The Benefit of Christ – The Most Influential Book You Have Never Read

In 1543 an obscure Benedictine monk, Benedetto Fontanini, wrote “The Benefit of Christ;” the book sold 40,000 copies in six years in Venice alone.

Its organization reminds of the three categories of guilt, grace, and gratitude in the Heidelberg Catechism, which was written twenty years later. Some of its language is also similar, raising the possibility that the treatise influenced the catechism’s authors. For example, the first chapter, on sin and misery, is followed by a chapter on the law which is given “so that we would recognize our sin, and despairing of our ability to justify ourselves by works, would have recourse to the mercy of God and the justice of faith.”


It was 1543. North of the Alps, Protestant reformers were busy publishing books. In Rome, the papacy was busy banning them. Still, the publishers in Venice, a proudly independent republic with a reputation of opposition to the pope, were persistent. That year’s best-seller was an Italian essay by a characteristically long name: Trattato utilissimo del beneficio di Giesù Cristo crocifisso verso i cristiani (Most useful treatise on the benefit of Jesus Christ crucified for Christians). It was called, for short, Il Beneficio di Cristo (The Benefit of Christ).

A Much Hated Best-Seller

According to the Italian theologian Pier Paolo Vergerio (1498-1565), the book sold 40,000 copies in six years in Venice alone – an impressive number at that time. It was an immediate success, especially among the group of Italian reformers – including high-ranking nobles and cardinals – who had been unsuccessfully trying to fight Rome’s corruption and promote a return to the original Scriptures (ad fontes). In this 70-page treatise, they found a concise explanation of important doctrines on which the church had not yet reached an official consensus, such as justification by faith alone.

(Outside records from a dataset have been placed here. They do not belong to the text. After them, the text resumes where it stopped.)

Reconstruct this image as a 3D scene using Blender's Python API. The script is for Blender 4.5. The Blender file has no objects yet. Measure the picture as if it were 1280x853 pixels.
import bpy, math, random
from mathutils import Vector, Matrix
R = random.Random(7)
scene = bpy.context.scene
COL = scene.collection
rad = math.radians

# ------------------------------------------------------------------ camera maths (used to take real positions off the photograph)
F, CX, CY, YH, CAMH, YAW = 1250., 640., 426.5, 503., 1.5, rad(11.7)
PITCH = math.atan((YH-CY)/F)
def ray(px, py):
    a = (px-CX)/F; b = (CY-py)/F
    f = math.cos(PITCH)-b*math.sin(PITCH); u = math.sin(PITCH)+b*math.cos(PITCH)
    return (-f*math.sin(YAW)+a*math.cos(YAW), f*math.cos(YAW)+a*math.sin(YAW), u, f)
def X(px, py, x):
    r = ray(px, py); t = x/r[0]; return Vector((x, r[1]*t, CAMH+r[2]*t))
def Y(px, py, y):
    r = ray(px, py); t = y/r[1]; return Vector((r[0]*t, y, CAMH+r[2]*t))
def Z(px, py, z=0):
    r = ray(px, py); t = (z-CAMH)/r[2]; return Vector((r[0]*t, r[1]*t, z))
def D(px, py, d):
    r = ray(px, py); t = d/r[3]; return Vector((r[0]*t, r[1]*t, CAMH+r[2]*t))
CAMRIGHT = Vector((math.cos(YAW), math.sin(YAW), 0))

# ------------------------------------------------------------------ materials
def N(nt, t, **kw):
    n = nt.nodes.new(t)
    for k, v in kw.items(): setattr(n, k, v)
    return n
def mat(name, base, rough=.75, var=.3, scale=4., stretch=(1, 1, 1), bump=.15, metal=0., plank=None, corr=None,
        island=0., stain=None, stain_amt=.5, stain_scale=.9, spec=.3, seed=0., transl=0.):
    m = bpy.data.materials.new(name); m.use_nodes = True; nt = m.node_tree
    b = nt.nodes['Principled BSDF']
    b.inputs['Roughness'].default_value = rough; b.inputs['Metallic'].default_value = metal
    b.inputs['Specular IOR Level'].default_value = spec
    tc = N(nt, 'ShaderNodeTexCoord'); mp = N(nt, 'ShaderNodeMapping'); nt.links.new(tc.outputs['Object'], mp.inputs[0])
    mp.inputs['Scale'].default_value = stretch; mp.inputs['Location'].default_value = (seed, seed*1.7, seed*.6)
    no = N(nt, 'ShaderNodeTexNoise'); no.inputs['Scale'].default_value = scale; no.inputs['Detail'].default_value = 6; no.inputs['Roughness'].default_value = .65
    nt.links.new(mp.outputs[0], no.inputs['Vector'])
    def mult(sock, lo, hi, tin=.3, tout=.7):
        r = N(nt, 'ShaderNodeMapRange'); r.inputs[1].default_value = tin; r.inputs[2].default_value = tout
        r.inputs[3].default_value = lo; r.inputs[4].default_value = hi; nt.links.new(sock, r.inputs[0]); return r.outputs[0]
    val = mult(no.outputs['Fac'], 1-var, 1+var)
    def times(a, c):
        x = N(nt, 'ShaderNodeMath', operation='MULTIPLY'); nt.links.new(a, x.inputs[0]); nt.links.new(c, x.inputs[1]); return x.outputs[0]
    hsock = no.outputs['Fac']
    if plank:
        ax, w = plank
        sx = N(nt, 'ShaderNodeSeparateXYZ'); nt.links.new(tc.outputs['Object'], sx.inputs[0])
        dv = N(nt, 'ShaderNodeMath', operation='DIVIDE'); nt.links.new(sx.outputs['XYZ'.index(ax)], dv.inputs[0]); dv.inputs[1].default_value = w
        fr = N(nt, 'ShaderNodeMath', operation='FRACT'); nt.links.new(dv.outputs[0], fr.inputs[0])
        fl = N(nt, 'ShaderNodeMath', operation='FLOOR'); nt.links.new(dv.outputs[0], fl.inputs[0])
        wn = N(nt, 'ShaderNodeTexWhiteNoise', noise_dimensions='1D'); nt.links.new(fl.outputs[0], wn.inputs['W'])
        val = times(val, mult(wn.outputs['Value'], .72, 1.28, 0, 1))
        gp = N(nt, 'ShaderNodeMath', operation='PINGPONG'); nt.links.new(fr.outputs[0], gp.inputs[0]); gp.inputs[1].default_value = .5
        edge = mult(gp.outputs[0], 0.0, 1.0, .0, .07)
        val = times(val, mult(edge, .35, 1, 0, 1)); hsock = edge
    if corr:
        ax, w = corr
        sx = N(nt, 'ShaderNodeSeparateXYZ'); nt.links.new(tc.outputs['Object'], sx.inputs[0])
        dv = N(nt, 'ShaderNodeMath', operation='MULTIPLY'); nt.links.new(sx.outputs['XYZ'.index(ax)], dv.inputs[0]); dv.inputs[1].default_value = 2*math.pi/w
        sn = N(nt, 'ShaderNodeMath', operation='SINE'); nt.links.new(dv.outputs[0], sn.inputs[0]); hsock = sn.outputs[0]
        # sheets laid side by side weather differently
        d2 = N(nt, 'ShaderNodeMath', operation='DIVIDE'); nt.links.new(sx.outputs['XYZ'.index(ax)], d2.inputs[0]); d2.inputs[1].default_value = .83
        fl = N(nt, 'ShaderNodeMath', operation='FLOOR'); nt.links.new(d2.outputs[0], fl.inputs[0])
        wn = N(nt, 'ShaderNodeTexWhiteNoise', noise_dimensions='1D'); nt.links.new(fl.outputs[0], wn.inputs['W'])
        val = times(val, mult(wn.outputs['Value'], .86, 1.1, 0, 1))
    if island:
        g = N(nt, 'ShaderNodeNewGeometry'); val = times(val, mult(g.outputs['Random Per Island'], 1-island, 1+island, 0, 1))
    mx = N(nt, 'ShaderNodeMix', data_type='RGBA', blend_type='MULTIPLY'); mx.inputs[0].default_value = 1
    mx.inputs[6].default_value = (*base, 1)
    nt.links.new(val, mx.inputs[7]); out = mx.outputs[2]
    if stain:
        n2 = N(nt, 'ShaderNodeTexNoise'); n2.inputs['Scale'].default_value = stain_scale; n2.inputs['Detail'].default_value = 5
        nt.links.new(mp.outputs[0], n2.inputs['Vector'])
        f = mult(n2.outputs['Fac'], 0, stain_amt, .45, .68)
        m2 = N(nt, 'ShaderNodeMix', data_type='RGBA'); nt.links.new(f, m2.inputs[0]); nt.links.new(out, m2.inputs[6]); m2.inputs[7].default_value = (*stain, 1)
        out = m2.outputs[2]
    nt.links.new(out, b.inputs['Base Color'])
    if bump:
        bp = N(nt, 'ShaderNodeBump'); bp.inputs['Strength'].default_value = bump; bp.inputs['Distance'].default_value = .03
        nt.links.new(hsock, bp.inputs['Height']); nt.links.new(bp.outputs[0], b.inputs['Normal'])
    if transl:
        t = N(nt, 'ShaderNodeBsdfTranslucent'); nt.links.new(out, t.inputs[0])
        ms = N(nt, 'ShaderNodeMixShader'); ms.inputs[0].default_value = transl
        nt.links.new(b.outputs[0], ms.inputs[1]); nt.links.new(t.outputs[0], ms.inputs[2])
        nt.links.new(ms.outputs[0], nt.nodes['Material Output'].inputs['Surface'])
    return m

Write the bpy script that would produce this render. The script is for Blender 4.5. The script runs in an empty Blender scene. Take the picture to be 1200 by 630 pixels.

Soon, the book was reprinted in other cities and translated in other languages, including English, French, and Croatian. One English copy included handwritten notes by King Edward VI, who had obviously enjoyed its study.

On the other hand, some clergymen immediately attacked it as full of “Lutheran errors and deceptions.”[1] It was burned in Naples in 1544, placed on the index of forbidden books in 1549, and finally outlawed by name at the Council of Trent. Its faults were identical to those Rome found in Lutheran writings, chiefly that it presented justification as a single act of God towards sinners, independent of their works, instead of a gradual progression by degrees.

The papacy considered it so dangerous that it almost succeeded in destroying every Italian copy. In 1855, an Italian copy was found at St. John’s College Library in Cambridge, spurring a renewed interest in the treatise.

A Mysterious Author

The book appeared on the shelves as an anonymous work. The reason given was “so that the content rather than the authority of the author may move you.” There might also have been a concern for safety, given that just the previous year the pope had reopened the Roman Inquisition with the specific goal of crushing the Lutheran “heresy.”